Terör bu anlayışla bitmez. Buralarda can veren, gözünü kırpmadan şehadete koşan bu yiğit vatan evlatlarının verdiği kutsal mücadele ancak eşkıyanın bir gözünü çıkarır. Ama diğer uzuvları ayakta duruyor. Benim burada öldürdüğüm köylü Memet ağanın kandırılmış cahil çocuğu veya üç- beş satılmış köpek.
Terörün aslı mecliste… Terörün aslı devletin içinde. Onlar yok edilmeden ne terör biter ne de şehitler kervanının sonu gelir?”
…
Evet. O yazının üzerinden tam 18 yıl geçmiş. Bu zaman zarfında da köprünün altından çook sular akmış.

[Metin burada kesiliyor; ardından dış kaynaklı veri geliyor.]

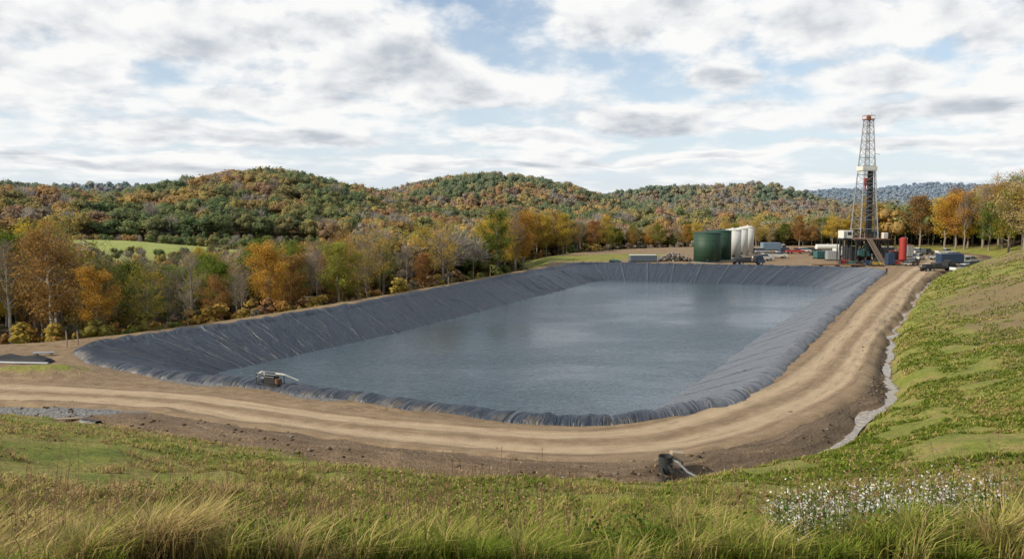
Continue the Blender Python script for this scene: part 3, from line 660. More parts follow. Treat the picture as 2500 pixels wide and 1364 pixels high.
# weeds, dry stalks and flowers
def weeds(N_,r0,r1,azr,seed,hr,col,headcol,headn,hs,stemr=.004,spread=.06,thr=.47):
    r=np.random.default_rng(seed); R_=r0*np.exp(r.random(N_)*math.log(r1/r0)); A_=r.uniform(azr[0],azr[1],N_); x=R_*np.sin(A_); y=R_*np.cos(A_)
    k=fbm(x/1.8,y/1.8,seed+3,2)>thr; x,y,R_=x[k],y[k],R_[k]; h,ds,sl_,_=terrain(x,y,True); k=(ds>3)&(sl_>.1); x,y,h,R_=x[k],y[k],h[k],R_[k]
    V=[];Q_=[];C=[];o=0
    for i in range(len(x)):
        Hh=r.uniform(*hr); p0=np.array([x[i],y[i],h[i]-.03]); tip=p0+np.array([r.normal(0,.12)*Hh,r.normal(0,.12)*Hh,Hh]); q=stemr*(1+R_[i]/14)
        for ax in(np.array([q,0,0]),np.array([0,q,0])):
            V+= [p0-ax,p0+ax,tip+ax*.5,tip-ax*.5]; Q_.append((o,o+1,o+2,o+3)); o+=4; C+=[col]*4
        for _ in range(headn):
            t=1-r.random()**1.3*.5; c_=p0+(tip-p0)*t+r.normal(0,spread*(1.2-t*.5),3); a=r.normal(size=3); a/=np.linalg.norm(a); b=np.cross(a,r.normal(size=3)); b/=np.linalg.norm(b)
            z_=hs*r.uniform(.5,1.4)*(1+R_[i]/40); a*=z_*.5; b*=z_*.3; V+=[c_-a,c_+b,c_+a,c_-b]; Q_.append((o,o+1,o+2,o+3)); o+=4
            hc=np.array(headcol[r.integers(0,len(headcol))])*r.uniform(.7,1.2); C+=[hc]*4
    return np.array(V),np.array(Q_),np.array(C)
V_,Q_,C_=weeds(2000,7,34,(-.62,.66),71,(.4,1.1),(.30,.20,.115),[(.32,.21,.12),(.44,.31,.17),(.24,.14,.08)],14,.024,.0026,.045,.44)
obj("dry_weeds",mesh_arr("dry_weeds",V_,[Q_],C_),MCOL,kind="stuff",label="brown dried weed stalks standing in the grass",cat="weeds")
V_,Q_,C_=weeds(1300,6.8,22,(-.62,.66),81,(.15,.42),(.11,.155,.03),[(.075,.13,.022),(.11,.17,.03),(.16,.20,.04),(.17,.11,.04)],28,.040,spread=.09)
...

Terör örgütü meşrulaştırılmış, teröristler aktiviste dönüşmüş, örgütün elebaşı barış elçisi olmuş…
Ve en acısı at izi it izine karışmış, birliğe, kardeşliğe, bayrağa, imana kurşun sıkanların putu dikilip, açılış düzenlenir olmuş.
İçimden gelmiyor bir şeyler yazmak…
Herhalde kalem astıran anlar böyle tezahür ediyor…
Ama, o tuzağa düşmeyeceğim. Allah müsaade ettiği müddetçe, Allah için yazmaya devam edeceğim YAŞASIN DEVLET YIKILSIN DÜZEN diyerek.